MHB Inequality Challenge: Prove $x^2+y^2+z^2\le xyz+2$ [0,1]

[anemone]

Prove that $x^2 + y^2+ z^2\le xyz + 2$ where the reals $x,\,y,\, z\in [0,1]$.

 

[kaliprasad]

Prove that $x^2 + y^2+ z^2\le xyz + 2$ where the reals $x,\,y,\, z\in [0,1]$.

Spoiler

we have $x^2+y^2+z^2-xyz = x(x-yz) + y^2 + z^2$
keeping y and z fixed this increases when x increased
similarly keeping x and z fixed this increases when y increases and keeping x and y fixed this increases when z increases.
so this increases when x,y,z increase and maximum value is when x =y=z = 1( that is the range)
so $x^2+y^2+z^2 - xyz <= 1 +1 + 1 -1$
or $x^2+y^2+z^2 - xyz <= 2$
or $x^2+y^2+z^2 <= 2+xyz$

 

[anemone]

Spoiler

we have $x^2+y^2+z^2-xyz = x(x-yz) + y^2 + z^2$
keeping y and z fixed this increases when x increased
similarly keeping x and z fixed this increases when y increases and keeping x and y fixed this increases when z increases.
so this increases when x,y,z increase and maximum value is when x =y=z = 1( that is the range)
so $x^2+y^2+z^2 - xyz <= 1 +1 + 1 -1$
or $x^2+y^2+z^2 - xyz <= 2$
or $x^2+y^2+z^2 <= 2+xyz$

Good job kaliprasad!

My solution:

Spoiler

For all $x,\,y,\, z\in [0,1]$, we know $x^2 + y^2+ z^2\le x+y+z$ and if we can prove $x+y+z\le xyz + 2$, we're done.
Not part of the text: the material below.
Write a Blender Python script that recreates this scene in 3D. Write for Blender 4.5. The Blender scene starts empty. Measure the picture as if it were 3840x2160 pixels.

Note that from the conditions $x≤1$ and $y≤1, z≥0$, we can set up the inequality as follows:

$(1-x)(1-y)(z)≥0$, upon expanding we get $xyz≥z(x+y)-z$, adding a 2 on both sides yields $2+xyz≥z(x+y)-z+2$ and it's trivial in proving $z(x+y)-z+2≥x+y+z$ holds for $x,\,y,\, z\in [0,1]$ since $(x+y)(z-1)≥2(z-1)$ is true, so the result follows.